My visit to the place where my great, great uncle Jacob Andrew Ressler went as the first Mennonite Church missionary a century earlier was about to commence as the plane began its descent from 30,000 feet.
The plane landed in Delhi from Chicago in 14 hours without incident. I made it through customs and hired a prepaid taxi to take me to New Friends Colony, an upscale part of Delhi, to spend the night. After arriving at the house and chatting some, I laid down on a bed that was clean albeit slightly harder than my bed at home. I wondered how Uncle JA felt on that first night.

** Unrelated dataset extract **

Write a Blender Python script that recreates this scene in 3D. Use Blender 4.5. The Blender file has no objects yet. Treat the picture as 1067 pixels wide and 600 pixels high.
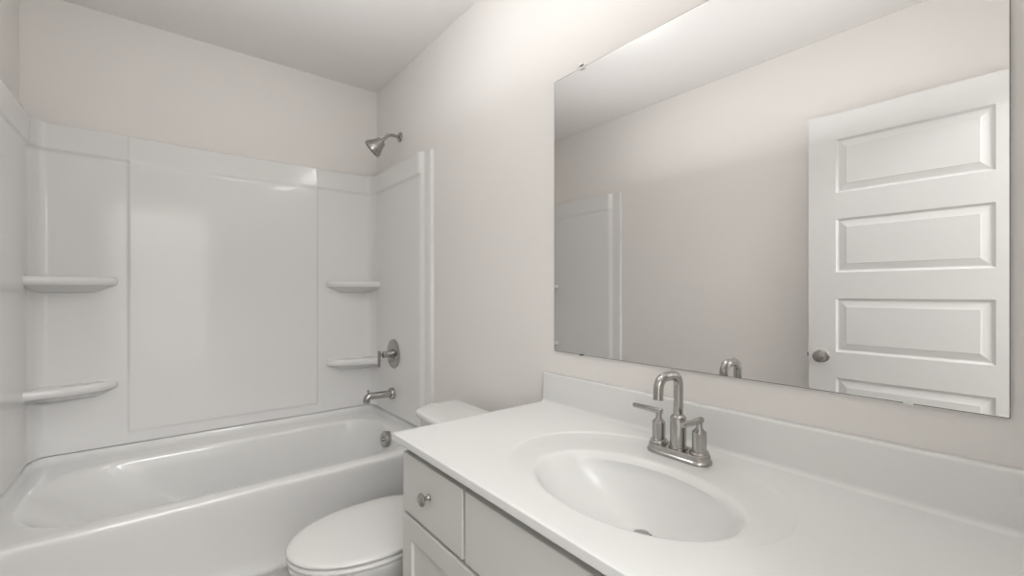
import bpy, bmesh, math
from mathutils import Vector, Matrix
PI = math.pi
scn = bpy.context.scene
COL = scn.collection

# ------------------------------------------------------------------ camera, exposure, light
CAM_H = 1.179
cam = bpy.data.cameras.new('camera')
cam.sensor_width = 36.0
cam.lens = 453.6 / 1067 * 36
cam.shift_y = 4.3 / 1067
cam.clip_start = 0.02
camo = bpy.data.objects.new('camera', cam)
COL.objects.link(camo)
camo.location = (0, 0, CAM_H)
camo.rotation_euler = (PI / 2, 0, -math.radians(38.8))
scn.camera = camo
scn.view_settings.view_transform = 'Standard'
scn.view_settings.look = 'None'
scn.view_settings.gamma = 1
scn.view_settings.use_curve_mapping = False
scn.view_settings.exposure = 0.36

w = bpy.data.worlds.new('world'); scn.world = w; w.use_nodes = True
w.node_tree.nodes['Background'].inputs[0].default_value = (1, 0.98, 0.96, 1)
w.node_tree.nodes['Background'].inputs[1].default_value = 0.6

VAN, DISC, HALL, UP = 8.0, 10.0, 9.6, 4.1
# dimensions (metres): mirror wall x=RX, tub wall y=BY, left wall x=LX, doorway wall y=FY
RX, LX, BY, FY, CH = 1.063, -0.461, 2.686, -0.098, 2.44
WT = 0.115


def area(name, loc, rot, sx, sy, power, color=(1, 1, 1)):
    l = bpy.data.lights.new(name, 'AREA'); l.shape = 'RECTANGLE'
    l.size, l.size_y, l.energy, l.color = sx, sy, power, color
    o = bpy.data.objects.new(name, l); COL.objects.link(o)
    o.location = loc; o.rotation_euler = rot
    return o


# added unseen fill in the hall: one lamp under its ceiling, one at its end
area('hall_top_fill', (0.05, -1.12, 2.37), (math.radians(40), 0, 0), 1.1, 0.28, HALL * 2.7, (0.965, 0.985, 1.0))
area('hall_end_fill', (0.05, -1.38, 1.35), (PI / 2, 0, 0), 1.0, 2.0, HALL * .35, (0.965, 0.985, 1.0))


# added unseen fill aimed upward, so the ceiling throws broad soft light back
area('bounce_fill', (.28, .95, 1.9), (PI, 0, 0), 1.0, 1.9, UP, (0.965, 0.985, 1.0))
# ------------------------------------------------------------------ materials
def mat(name, color, rough=0.5, metal=0.0, bump=0.0, bscale=200, coat=0.0, var=0.0, vscale=3, spec=0.5, emit=None, aniso=None):
    m = bpy.data.materials.new(name); m.use_nodes = True
    nt = m.node_tree; n = nt.nodes; b = n['Principled BSDF']
    b.inputs['Base Color'].default_value = (*color, 1)
    b.inputs['Roughness'].default_value = rough
    b.inputs['Metallic'].default_value = metal
    b.inputs['Specular IOR Level'].default_value = spec
    b.inputs['Coat Weight'].default_value = coat
    b.inputs['Coat Roughness'].default_value = 0.05
    if emit:
        b.inputs['Emission Color'].default_value = (*emit[0], 1)
        b.inputs['Emission Strength'].default_value = emit[1]
    tc = n.new('ShaderNodeTexCoord')
    if bump:
        nz = n.new('ShaderNodeTexNoise'); nz.inputs['Scale'].default_value = bscale
        nz.inputs['Detail'].default_value = 4
        bp = n.new('ShaderNodeBump'); bp.inputs['Strength'].default_value = bump
        bp.inputs['Distance'].default_value = 0.002
        nt.links.new(tc.outputs['Object'], nz.inputs['Vector'])
        nt.links.new(nz.outputs['Fac'], bp.inputs['Height'])
        nt.links.new(bp.outputs['Normal'], b.inputs['Normal'])
    if var:
        nv = n.new('ShaderNodeTexNoise'); nv.inputs['Scale'].default_value = vscale
        mp = n.new('ShaderNodeMapping')
        if aniso: mp.inputs['Scale'].default_value = aniso
        mr = n.new('ShaderNodeMapRange')
        mr.inputs['To Min'].default_value = rough - var; mr.inputs['To Max'].default_value = rough + var
        nt.links.new(tc.outputs['Object'], mp.inputs['Vector'])
        nt.links.new(mp.outputs['Vector'], nv.inputs['Vector'])
        nt.links.new(nv.outputs['Fac'], mr.inputs['Value'])
        nt.links.new(mr.outputs['Result'], b.inputs['Roughness'])
    return m


M_wall = mat('wall_paint', (0.89, 0.86, 0.828), 0.55, bump=0.05, bscale=320, spec=0.3)
M_ceil = mat('ceiling_paint', (0.93, 0.902, 0.878), 0.8, bump=0.06, bscale=250, spec=0.2)
M_trim = mat('trim_paint', (0.83, 0.83, 0.82), 0.35, bump=0.01)
M_door = mat('door_paint', (0.82, 0.82, 0.81), 0.4, bump=0.02, bscale=120)
M_fiber = mat('surround_gelcoat', (0.865, 0.857, 0.845), 0.10, coat=0.0, var=0.02)
M_tub = mat('tub_gelcoat', (0.86, 0.855, 0.84), 0.14, coat=0.3, var=0.02)
M_porc = mat('porcelain', (0.83, 0.825, 0.81), 0.08, coat=0.5, var=0.01)
M_seat = mat('seat_plastic', (0.83, 0.82, 0.80), 0.2, var=0.02)
M_marble = mat('cultured_marble', (0.84, 0.84, 0.825), 0.26, coat=0.0, var=0.03)
M_cab = mat('cabinet_paint', (0.70, 0.69, 0.665), 0.42, bump=0.015, bscale=150)
M_nickel = mat('brushed_nickel', (0.43, 0.42, 0.405), 0.2, metal=1.0, var=0.05, vscale=90, aniso=(1, 1, 0.05))
M_dark = mat('dark_rubber', (0.03, 0.03, 0.03), 0.6, var=0.05)
M_mirror = mat('mirror_silver', (0.87, 0.865, 0.86), 0.0, metal=1.0, var=0.0)
M_medge = mat('mirror_edge', (0.25, 0.26, 0.25), 0.2, metal=0.5, var=0.05)
M_clip = mat('clear_plastic', (0.88, 0.87, 0.86), 0.35, var=0.02)
M_floor = mat('vinyl_floor', (0.42, 0.40, 0.38), 0.4, bump=0.05, bscale=40)
M_shade = mat('frosted_glass_lit', (0.9, 0.88, 0.85), 0.3, emit=((1, 0.99, 0.97), VAN), var=0.02)
M_bulb = mat('bulb_lit', (0.9, 0.9, 0.88), 0.4, emit=((0.98, 0.99, 1), VAN), var=0.02)
M_disc = mat('fill_diffuser', (0.9, 0.9, 0.88), 0.4, emit=((0.98, 0.99, 1), DISC), var=0.02)  # glow of the added ceiling fill lamp
M_water = mat('bowl_water', (0.5, 0.52, 0.52), 0.03, var=0.01)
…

Morning came quickly. The missionaries who gave me a place to sleep for the night had responsibilities for the day so I was on my own. I decided to spend the half day I had by visiting Old Delhi. Even though Uncle JA had arrived in the city of Bombay not Delhi, Old Delhi is a part of town that would get me as close to what Uncle JA would have seen as any place.
My plan was to take a rickshaw to the subway. I thought the contrast would be striking, old rickshaws and a modern subway system experienced one after the other. It was easy enough to find a bicycle powered rickshaw, they were everywhere. The problem was that the driver did not know English and I did not know Hindi. I never made it to the subway. The rickshaw driver took me instead to a taxi station where I hired an auto rickshaw to take me to Old Delhi. Uncle JA must have made many such adjustments.

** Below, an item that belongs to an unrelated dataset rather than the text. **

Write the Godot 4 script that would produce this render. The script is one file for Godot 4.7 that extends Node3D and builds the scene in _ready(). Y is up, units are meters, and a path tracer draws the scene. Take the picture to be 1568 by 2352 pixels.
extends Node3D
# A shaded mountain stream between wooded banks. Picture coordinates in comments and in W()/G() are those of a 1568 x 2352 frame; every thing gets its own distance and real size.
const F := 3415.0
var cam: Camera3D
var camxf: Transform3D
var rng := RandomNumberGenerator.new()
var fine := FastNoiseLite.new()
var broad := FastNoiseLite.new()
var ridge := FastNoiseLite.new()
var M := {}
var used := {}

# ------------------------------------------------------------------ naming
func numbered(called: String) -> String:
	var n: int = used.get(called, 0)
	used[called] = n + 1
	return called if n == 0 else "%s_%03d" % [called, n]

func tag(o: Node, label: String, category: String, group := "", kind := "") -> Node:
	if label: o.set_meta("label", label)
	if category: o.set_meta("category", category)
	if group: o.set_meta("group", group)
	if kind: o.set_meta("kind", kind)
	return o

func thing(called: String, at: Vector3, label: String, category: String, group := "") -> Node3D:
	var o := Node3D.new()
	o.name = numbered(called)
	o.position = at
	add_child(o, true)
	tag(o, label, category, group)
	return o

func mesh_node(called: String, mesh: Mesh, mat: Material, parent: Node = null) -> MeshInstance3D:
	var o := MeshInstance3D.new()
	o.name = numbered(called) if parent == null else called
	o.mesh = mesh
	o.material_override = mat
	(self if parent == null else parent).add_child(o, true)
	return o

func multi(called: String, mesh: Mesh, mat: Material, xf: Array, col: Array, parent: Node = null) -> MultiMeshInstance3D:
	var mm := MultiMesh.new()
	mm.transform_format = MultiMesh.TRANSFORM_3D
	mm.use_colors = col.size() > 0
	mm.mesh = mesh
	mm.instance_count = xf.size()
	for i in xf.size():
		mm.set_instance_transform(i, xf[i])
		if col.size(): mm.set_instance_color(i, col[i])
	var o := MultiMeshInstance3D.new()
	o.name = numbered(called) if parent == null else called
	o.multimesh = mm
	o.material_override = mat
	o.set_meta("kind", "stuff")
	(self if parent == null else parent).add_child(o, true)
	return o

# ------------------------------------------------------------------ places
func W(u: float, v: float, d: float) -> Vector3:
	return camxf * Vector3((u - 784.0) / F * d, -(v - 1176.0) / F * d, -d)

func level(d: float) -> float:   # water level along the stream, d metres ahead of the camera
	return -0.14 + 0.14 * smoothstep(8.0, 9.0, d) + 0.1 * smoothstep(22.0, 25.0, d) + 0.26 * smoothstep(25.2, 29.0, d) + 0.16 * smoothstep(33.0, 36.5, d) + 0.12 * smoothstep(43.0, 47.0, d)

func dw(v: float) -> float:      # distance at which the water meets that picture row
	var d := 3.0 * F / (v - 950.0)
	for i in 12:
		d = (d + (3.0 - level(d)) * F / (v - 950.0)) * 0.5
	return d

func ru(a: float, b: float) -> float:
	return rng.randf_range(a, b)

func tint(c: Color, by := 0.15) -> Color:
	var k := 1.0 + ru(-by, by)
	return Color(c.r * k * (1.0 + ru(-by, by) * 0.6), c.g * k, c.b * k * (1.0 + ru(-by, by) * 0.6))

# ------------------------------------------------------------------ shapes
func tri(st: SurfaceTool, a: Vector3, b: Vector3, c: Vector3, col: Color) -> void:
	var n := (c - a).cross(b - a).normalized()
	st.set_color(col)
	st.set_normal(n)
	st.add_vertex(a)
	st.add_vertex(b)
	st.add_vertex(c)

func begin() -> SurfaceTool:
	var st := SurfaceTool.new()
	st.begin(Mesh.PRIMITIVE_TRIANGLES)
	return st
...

Parts of Old Delhi are likely the same as 100 years ago with the narrow streets, shops, and endless flow of people intermingled with animals and human drawn carts. The houses and shops have certainly been there that long. But there are things that were certainly not there at the turn of the 20th century. Chief among them are the cell phones. Nearly everyone seems to have one. I was also impressed with the taxis and buses. Interestingly, all of them are powered by propane to keep the pollution down.
I made it back to the missionary house, sent of an email to my family and headed to the airport where I was about to fly on Kingfisher Airlines, an ultra-modern airline, to Raipur. The one hour and twenty minute 700 mile flight from Delhi to Raipur with a personal TV and a nice snack had almost nothing in common with the 700 miles Uncle JA faced in his trip from Bombay to Raipur. Travel was a major problem in his day. Uncle JA he tells a story in his book about walking 183 miles in four days on one occasion to take his friend, Dr. Page, who was seriously ill with malaria to a city for help. Even the ox drawn carts were abandoned at one point and Dr. Page was carried on a cot by 8 Indian men who jogged more than 20 miles to get him help because the ride was too rough. The greatest challenge I had was not bumping my head on the overhead compartments when I stood up from my seat as I deplaned.
We began our descent to the city of Raipur. Who will be there and how will we know each other, I wondered.